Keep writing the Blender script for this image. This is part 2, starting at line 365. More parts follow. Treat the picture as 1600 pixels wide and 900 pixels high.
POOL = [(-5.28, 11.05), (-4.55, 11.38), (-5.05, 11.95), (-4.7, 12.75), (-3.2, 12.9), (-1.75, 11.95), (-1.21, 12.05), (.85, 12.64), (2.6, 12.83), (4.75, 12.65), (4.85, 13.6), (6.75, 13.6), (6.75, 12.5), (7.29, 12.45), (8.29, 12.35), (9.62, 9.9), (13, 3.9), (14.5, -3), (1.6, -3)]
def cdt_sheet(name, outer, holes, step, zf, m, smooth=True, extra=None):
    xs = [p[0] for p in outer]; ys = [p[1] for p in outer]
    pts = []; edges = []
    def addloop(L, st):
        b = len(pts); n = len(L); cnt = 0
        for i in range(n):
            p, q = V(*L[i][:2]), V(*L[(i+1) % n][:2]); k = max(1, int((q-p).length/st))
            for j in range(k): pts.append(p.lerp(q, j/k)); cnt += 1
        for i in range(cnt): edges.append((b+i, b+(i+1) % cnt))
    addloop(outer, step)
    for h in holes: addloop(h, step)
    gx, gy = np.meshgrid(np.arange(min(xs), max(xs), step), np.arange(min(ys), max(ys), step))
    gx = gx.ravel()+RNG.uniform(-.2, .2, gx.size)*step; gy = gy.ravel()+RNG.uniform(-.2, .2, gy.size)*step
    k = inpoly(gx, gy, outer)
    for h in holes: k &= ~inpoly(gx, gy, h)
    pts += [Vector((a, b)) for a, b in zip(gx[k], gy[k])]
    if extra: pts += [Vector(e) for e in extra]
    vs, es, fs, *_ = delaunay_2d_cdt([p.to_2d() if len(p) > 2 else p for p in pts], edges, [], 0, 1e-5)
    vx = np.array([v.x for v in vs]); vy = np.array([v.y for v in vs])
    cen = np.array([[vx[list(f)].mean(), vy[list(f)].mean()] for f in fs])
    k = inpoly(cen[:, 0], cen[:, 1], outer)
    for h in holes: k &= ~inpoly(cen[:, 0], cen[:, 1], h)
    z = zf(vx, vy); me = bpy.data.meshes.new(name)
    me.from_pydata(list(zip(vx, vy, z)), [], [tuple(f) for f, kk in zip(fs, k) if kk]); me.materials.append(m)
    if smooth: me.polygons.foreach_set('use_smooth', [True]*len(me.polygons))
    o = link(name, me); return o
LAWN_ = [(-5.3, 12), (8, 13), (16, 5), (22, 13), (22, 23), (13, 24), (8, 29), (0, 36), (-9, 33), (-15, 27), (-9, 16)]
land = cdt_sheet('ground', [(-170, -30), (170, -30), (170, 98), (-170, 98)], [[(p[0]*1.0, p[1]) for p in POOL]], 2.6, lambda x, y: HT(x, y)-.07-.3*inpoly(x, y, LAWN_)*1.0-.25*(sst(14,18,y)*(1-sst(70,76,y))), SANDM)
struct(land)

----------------

• _GIVEN INSTRUCTION_: Copy all of the data. Keep every word exactly as it is.

• _FINAL ANSWER_:
Keep writing the Blender script for this image. This is part 2, starting at line 365. More parts follow. Treat the picture as 1600 pixels wide and 900 pixels high.
POOL = [(-5.28, 11.05), (-4.55, 11.38), (-5.05, 11.95), (-4.7, 12.75), (-3.2, 12.9), (-1.75, 11.95), (-1.21, 12.05), (.85, 12.64), (2.6, 12.83), (4.75, 12.65), (4.85, 13.6), (6.75, 13.6), (6.75, 12.5), (7.29, 12.45), (8.29, 12.35), (9.62, 9.9), (13, 3.9), (14.5, -3), (1.6, -3)]
def cdt_sheet(name, outer, holes, step, zf, m, smooth=True, extra=None):
    xs = [p[0] for p in outer]; ys = [p[1] for p in outer]
    pts = []; edges = []
    def addloop(L, st):
        b = len(pts); n = len(L); cnt = 0
        for i in range(n):
            p, q = V(*L[i][:2]), V(*L[(i+1) % n][:2]); k = max(1, int((q-p).length/st))
            for j in range(k): pts.append(p.lerp(q, j/k)); cnt += 1
        for i in range(cnt): edges.append((b+i, b+(i+1) % cnt))
    addloop(outer, step)
    for h in holes: addloop(h, step)
    gx, gy = np.meshgrid(np.arange(min(xs), max(xs), step), np.arange(min(ys), max(ys), step))
    gx = gx.ravel()+RNG.uniform(-.2, .2, gx.size)*step; gy = gy.ravel()+RNG.uniform(-.2, .2, gy.size)*step
    k = inpoly(gx, gy, outer)
    for h in holes: k &= ~inpoly(gx, gy, h)
    pts += [Vector((a, b)) for a, b in zip(gx[k], gy[k])]
    if extra: pts += [Vector(e) for e in extra]
    vs, es, fs, *_ = delaunay_2d_cdt([p.to_2d() if len(p) > 2 else p for p in pts], edges, [], 0, 1e-5)
    vx = np.array([v.x for v in vs]); vy = np.array([v.y for v in vs])
    cen = np.array([[vx[list(f)].mean(), vy[list(f)].mean()] for f in fs])
    k = inpoly(cen[:, 0], cen[:, 1], outer)
    for h in holes: k &= ~inpoly(cen[:, 0], cen[:, 1], h)
    z = zf(vx, vy); me = bpy.data.meshes.new(name)
    me.from_pydata(list(zip(vx, vy, z)), [], [tuple(f) for f, kk in zip(fs, k) if kk]); me.materials.append(m)
    if smooth: me.polygons.foreach_set('use_smooth', [True]*len(me.polygons))
    o = link(name, me); return o
LAWN_ = [(-5.3, 12), (8, 13), (16, 5), (22, 13), (22, 23), (13, 24), (8, 29), (0, 36), (-9, 33), (-15, 27), (-9, 16)]
land = cdt_sheet('ground', [(-170, -30), (170, -30), (170, 98), (-170, 98)], [[(p[0]*1.0, p[1]) for p in POOL]], 2.6, lambda x, y: HT(x, y)-.07-.3*inpoly(x, y, LAWN_)*1.0-.25*(sst(14,18,y)*(1-sst(70,76,y))), SANDM)
struct(land)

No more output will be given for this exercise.